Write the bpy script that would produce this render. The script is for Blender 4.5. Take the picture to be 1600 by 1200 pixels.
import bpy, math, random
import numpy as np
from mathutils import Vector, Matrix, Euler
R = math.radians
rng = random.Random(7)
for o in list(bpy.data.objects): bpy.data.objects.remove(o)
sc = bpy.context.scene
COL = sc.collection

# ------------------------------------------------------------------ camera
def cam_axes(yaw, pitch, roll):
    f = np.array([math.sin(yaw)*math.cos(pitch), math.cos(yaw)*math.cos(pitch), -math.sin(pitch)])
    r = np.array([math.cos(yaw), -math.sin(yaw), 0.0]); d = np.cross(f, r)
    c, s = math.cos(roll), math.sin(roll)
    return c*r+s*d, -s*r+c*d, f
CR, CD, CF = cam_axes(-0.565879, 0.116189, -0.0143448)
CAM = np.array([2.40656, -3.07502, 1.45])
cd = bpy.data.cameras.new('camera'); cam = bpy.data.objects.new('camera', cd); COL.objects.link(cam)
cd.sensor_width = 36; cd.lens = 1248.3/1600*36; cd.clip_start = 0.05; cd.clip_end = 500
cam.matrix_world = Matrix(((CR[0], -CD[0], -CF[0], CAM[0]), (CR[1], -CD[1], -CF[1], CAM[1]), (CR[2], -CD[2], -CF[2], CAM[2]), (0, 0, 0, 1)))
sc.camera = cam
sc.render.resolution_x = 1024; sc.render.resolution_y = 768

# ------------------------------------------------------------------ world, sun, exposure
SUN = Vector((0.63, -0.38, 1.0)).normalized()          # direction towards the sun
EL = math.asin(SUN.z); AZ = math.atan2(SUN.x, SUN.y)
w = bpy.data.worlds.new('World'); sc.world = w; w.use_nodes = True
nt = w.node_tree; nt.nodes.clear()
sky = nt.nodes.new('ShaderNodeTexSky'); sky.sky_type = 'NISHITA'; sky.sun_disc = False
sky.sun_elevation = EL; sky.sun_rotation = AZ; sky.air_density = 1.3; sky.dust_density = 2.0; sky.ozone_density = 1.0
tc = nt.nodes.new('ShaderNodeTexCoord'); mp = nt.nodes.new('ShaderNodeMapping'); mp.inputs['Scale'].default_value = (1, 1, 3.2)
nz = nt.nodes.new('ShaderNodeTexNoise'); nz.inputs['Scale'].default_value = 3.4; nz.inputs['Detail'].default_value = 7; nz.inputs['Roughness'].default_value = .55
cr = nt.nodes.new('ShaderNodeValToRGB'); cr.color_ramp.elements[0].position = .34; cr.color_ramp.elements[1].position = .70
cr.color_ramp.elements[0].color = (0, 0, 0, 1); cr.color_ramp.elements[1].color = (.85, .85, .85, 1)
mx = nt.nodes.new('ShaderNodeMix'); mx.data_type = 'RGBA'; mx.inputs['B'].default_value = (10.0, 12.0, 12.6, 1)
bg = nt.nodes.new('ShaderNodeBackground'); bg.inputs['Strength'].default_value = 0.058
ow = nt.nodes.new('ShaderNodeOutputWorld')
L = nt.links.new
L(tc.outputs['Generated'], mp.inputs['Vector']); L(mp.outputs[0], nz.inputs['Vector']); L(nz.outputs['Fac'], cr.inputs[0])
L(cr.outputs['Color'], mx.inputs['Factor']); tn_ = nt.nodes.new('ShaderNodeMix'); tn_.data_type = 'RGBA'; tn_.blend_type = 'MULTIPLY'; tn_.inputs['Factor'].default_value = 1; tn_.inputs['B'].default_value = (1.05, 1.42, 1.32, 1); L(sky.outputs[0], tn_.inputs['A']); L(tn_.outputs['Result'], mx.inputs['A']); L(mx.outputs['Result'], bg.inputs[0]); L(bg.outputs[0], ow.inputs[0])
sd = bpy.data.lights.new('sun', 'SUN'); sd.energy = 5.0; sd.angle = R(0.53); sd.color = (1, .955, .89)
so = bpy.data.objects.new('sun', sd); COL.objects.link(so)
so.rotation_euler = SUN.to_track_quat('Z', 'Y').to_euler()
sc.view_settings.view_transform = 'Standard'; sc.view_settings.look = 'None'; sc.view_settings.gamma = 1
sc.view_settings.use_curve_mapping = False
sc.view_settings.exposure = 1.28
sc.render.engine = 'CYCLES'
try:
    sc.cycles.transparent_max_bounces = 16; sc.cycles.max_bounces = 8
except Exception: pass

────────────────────

EXERCISE DESCRIPTION: Can you write out the lines above, from the first one through the one containing "COL = sc.collection", exactly as they appear and nothing more?

FULL SOLUTION:
Write the bpy script that would produce this render. The script is for Blender 4.5. Take the picture to be 1600 by 1200 pixels.
import bpy, math, random
import numpy as np
from mathutils import Vector, Matrix, Euler
R = math.radians
rng = random.Random(7)
for o in list(bpy.data.objects): bpy.data.objects.remove(o)
sc = bpy.context.scene
COL = sc.collection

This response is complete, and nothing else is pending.